Wabanacos serves up ‘Indian tacos’ at Fredericton exhibition food market

Pam Montour and Mike Paul are pictured inside the Wabanacos Food Stand at Food Market at The Ex in Fredericton, N.B. on Friday, March 11, 2022. (Aaron Sousa/AQ)

For Pam Montour and Mike Paul, the idea of opening their own business came on a whim.

“My brother and I just decided, ‘let’s try something for the summer, see how it goes,’” said Montour.

The siblings from Woodstock First Nation held the grand opening of Wabanacos Food Stand on March 11 at the New Brunswick Provincial Exhibition in Fredericton. The stall, which will be open on weekends until the end of summer, serves up “Indian tacos” and fried bread.

Montour said the “Indian tacos,” as they’re commonly known, are a popular food during powwows. A large piece of fried bread serves as the taco’s shell before getting topped with chilli, lettuce, tomato, onion, cheese and sour cream.

She admits that she didn’t like the term and initially intended to call the menu item the same name as the business, a combination of “Wabanaki” and “taco.” But after some traction on social media prior to opening, Montour said she knew it would be a hit.
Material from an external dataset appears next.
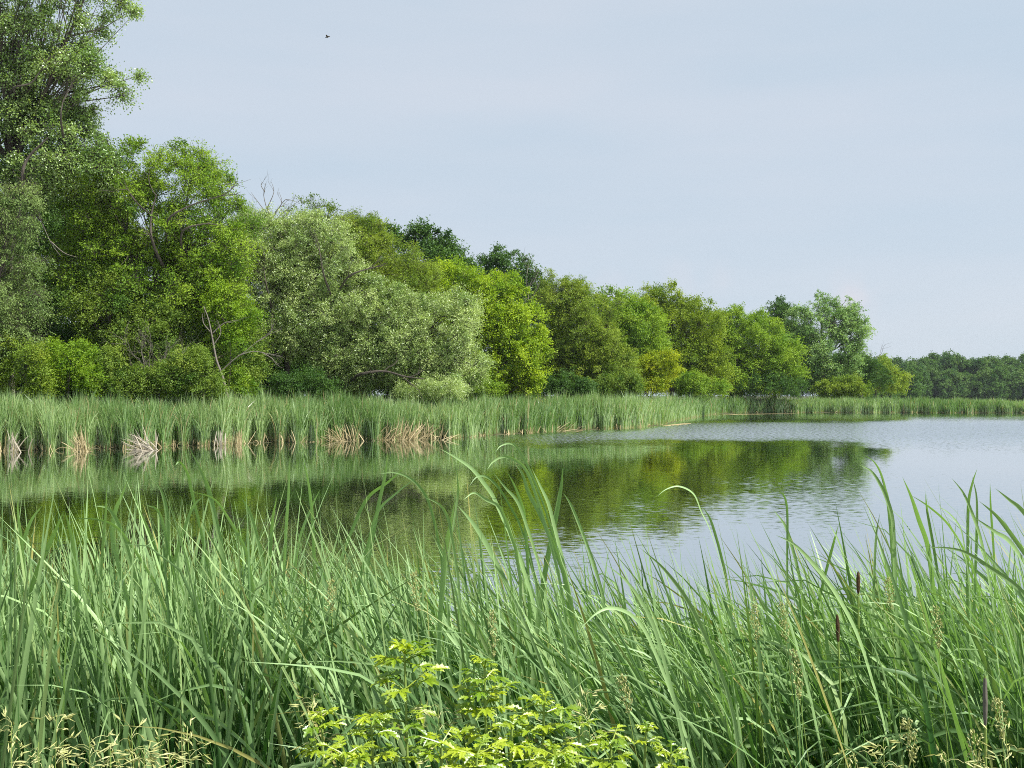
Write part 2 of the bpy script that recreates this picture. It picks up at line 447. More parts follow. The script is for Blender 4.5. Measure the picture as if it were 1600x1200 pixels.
def make_limbs(base, top, cl, r, seed, mat, parent, k=7, twigs=None, bow=0.0, wob=0.25, name='trunk'):
    rng = np.random.default_rng(seed + 77)
    T = Tubes()
    base = np.asarray(base, float); top = np.asarray(top, float)
    mid = (base + top) / 2 + np.array((bow, 0, 0)) + rng.normal(0, wob, 3) * np.array((1, 1, 0.2))
    tr = curve([base - np.array((0, 0, 0.2)), base * 0.8 + top * 0.2 + rng.normal(0, wob * 0.3, 3) * (1, 1, 0), mid, top], 14)
    T.add(tr, np.linspace(r * 1.15, r * 0.3, 14), sides=9)
    k = min(k, len(cl))
    c, a = kmeans(cl, k, rng)
    for j in range(k):
        m = cl[a == j]
        if not len(m): continue
        zt = max(tr[3][2], c[j][2] - 0.55 * np.linalg.norm(c[j][:2] - top[:2]) - 1.0)
        ii = int(np.clip(np.searchsorted(tr[:, 2], zt), 3, 11))
        s = tr[ii]
        midp = (s + c[j]) / 2 + rng.normal(0, 0.35, 3) + np.array((0, 0, -0.08 * np.linalg.norm(c[j] - s)))
        lb = curve([s, midp, c[j]], 9)
        rl = r * 0.42 * (0.6 + 0.4 * len(m) * k / len(cl)) ** 0.5
        T.add(lb, rl, rl * 0.3, sides=6)
        for p in m:
            q = lb[rng.integers(3, 9)]
            mp = (p + q) / 2 + rng.normal(0, 0.18, 3)
            T.add(curve([q, mp, p], 5), rl * 0.28, rl * 0.06, sides=4)
    if twigs is not None:
        st, d, ln = twigs
        for i_ in range(len(st)):
            T.add(np.array([st[i_], st[i_] + d[i_] * ln[i_] * 0.9]), 0.012 * r / 0.25, 0.004, sides=3)
    return T.build(name, mat, parent, base)

def W(lobes, D, thick=0.8):
    out = []
    for lb in lobes:
        px, py, rx, ry = lb[:4]; dd = lb[4] if len(lb) > 4 else 0
        c = P(px, py, D + dd); k = (D + dd) / F
        out.append((c, np.array((rx * k, thick * (rx + ry) * 0.5 * k, ry * k))))
    return out

def tree(name, label, D, lobes, kind, base_px, top_px, seed, n_clump=120, rc=0.95, n_tw=13, n_lf=15, leafL=0.17, leafW=0.55,
         r=0.22, bark='bark', k=7, twigs=False, cat='tree', group=None, thick=0.8, bow=0.0, **kw):
    bx = P(base_px, 640, D); base = np.array((bx[0], D, float(gz(bx[0], D)) - 0.05))
    e = empty(name, base, label, cat, group)
    lw = W(lobes, D, thick)
    ob, cl, st, d, ln, ci = make_crown(lw, n_clump, rc, n_tw, n_lf, leafL, leafW, M[kind], e, base, seed, **kw)
    top = P(top_px[0], top_px[1], D)
    tw = None
    if twigs:
        tw = (st, d, ln)
    make_limbs(base, top, cl, r, seed, M[bark], e, k=k, twigs=tw, bow=bow)
    return e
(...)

“Everybody loves an Indian taco,” she said.

People line up at the Wabanacos Food Stand on its opening day at the Food Market at The Ex in Fredericton, N.B. on Friday, March 11, 2022. (Aaron Sousa/AQ)

Montour moved back to New Brunswick three years ago after being away from home for around 30 years. She currently does some work related to Missing and Murdered Indigenous women and girls with the Government of New Brunswick.

When she learned there was a vacant food stall at the exhibition grounds around two months ago, she jumped at the chance.

“My brother has been wanting to have a little catering business, so I said, ‘well, let’s just do it,’” said Montour. “They were very excited here at the [Fredericton Exhibition Grounds] to have something different.”

As soon as they put a post on Facebook sharing the news, they received a flood of excited messages.

Judie Acquin visited the stand shortly before 1 p.m. on opening day. After finding out when the stand would open through Facebook, she said she wanted to stop by and support a business she feels is a nice example of Indigenous cuisine.

“It’s something that we see all the time when we are travelling through the powwow trails and different gatherings and whatnot,” said Acquin. “So, it’s nice to see some people that I know doing something really cool outside of our normal circle.”

Montour said Wabanacos’ grand opening received a good turnout, with many people from other First Nations communities stopping by to support the business. She said it feels nice to be able to run a business with her brother and she hopes more people can visit the stand.